• Book review

  • -1 - Cakes and Ale, or The Skeleton in the Closet
    • William Somerset Maugham - Cakes and Ale, or The Skeleton in the Closet

    • Reviewed by Jerome de Groot
    • Posted: Thu May 11 2006
  • William Somerset Maugham was the epitome of the professional writer. After the runaway success of his first novel, ‘Lisa’ (1897), he would write for a living for a further 65 years. He is important as much for his popularity (which was vast) as his longevity (his final book of memoirs appeared in 1962). At a conservative estimate he wrote some 55 books, often two or three a year. They were immensely popular and sold hugely. Maugham said himself that he was ‘in the very first row of the second-raters’, though this modesty belies his ability to write directly and with such assurance. Maugham is significant because of his eye for detail, his clipped prose and his cynical, aloof authorial voice.

    ‘Cakes and Ale’ is a delightfully tart, meandering meditation on what it means to be an author, and its comments on the fickleness of literary celebrity are prescient and amusing. Maugham sees clearly that books are famous because of who tells you to like them, and that authors are ‘good’ because they are said to be. The narrator, a minor novelist called William Ashenden, is asked to lunch by a more significant (or critically acclaimed) writer Alroy Kear. Kear has been asked to write the biography of Edward Driffield, an eminent novelist who has recently died (Driffield is generally assumed to be a portrait of Thomas Hardy, though Maugham denied this strenuously). Ashenden had known Driffield in his youth, and the occasion of the memoirs prompts him to think back to his experiences with the eminent writer and, more importantly, with his vivacious muse (and first wife) Rosie. Driffield wrote vigorous realist novels in his youth and stuffier books in his later period and, after he stopped writing, became acclaimed as the best writer in English. His status as the grand old man of English letters is mainly due to the influence of various tasteful women, and particularly his second wife. She forces him to act the part (even though he really doesn’t want to). He is banned from the local pub and forced to have dinner with wealthy aristocrats, as befits his station.

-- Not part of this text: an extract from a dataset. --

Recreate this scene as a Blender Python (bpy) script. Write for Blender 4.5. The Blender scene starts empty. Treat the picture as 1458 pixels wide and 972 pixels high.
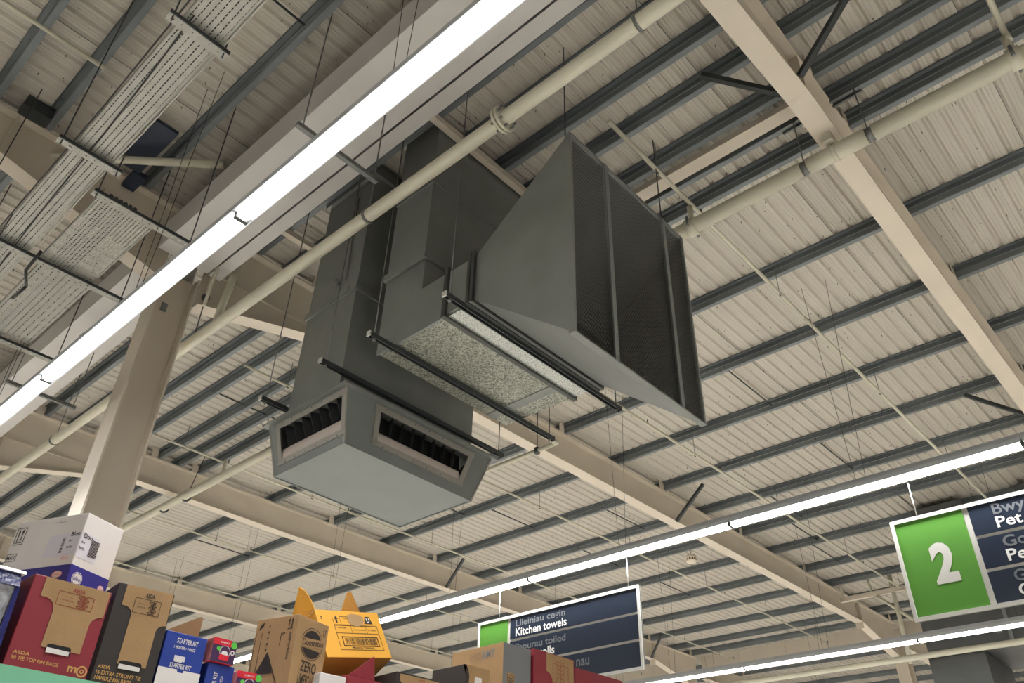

    ‘Cakes and Ale’, then, counterpoints Ashenden’s memories of the reality of events with the creation of a literary myth. When told that Driffield enjoyed singing music-hall songs, Kear comments that, ‘When you’re drawing a man’s portrait you must get the values right; you only confuse the impression if you put in stuff that’s all out of tone.’ Ashenden writes his own version of events in order to prick the particularly pompous reputation that Kear is creating for Driffield.

    The novel demonstrates Maugham’s contempt for this obscuring of reality and the construction of a ‘tasteful’ author to worship. The ‘skeleton in the closet’ – Rosie Driffield – represents the raucous, vital, festive spirit of England (she is something of a caricature) which is being stifled by the good taste of the contemporary critic and novelist. There is also something wistful in the writing which suggests that, in looking back to former lives, one realises that, yes, such time has been lost and can never be reclaimed.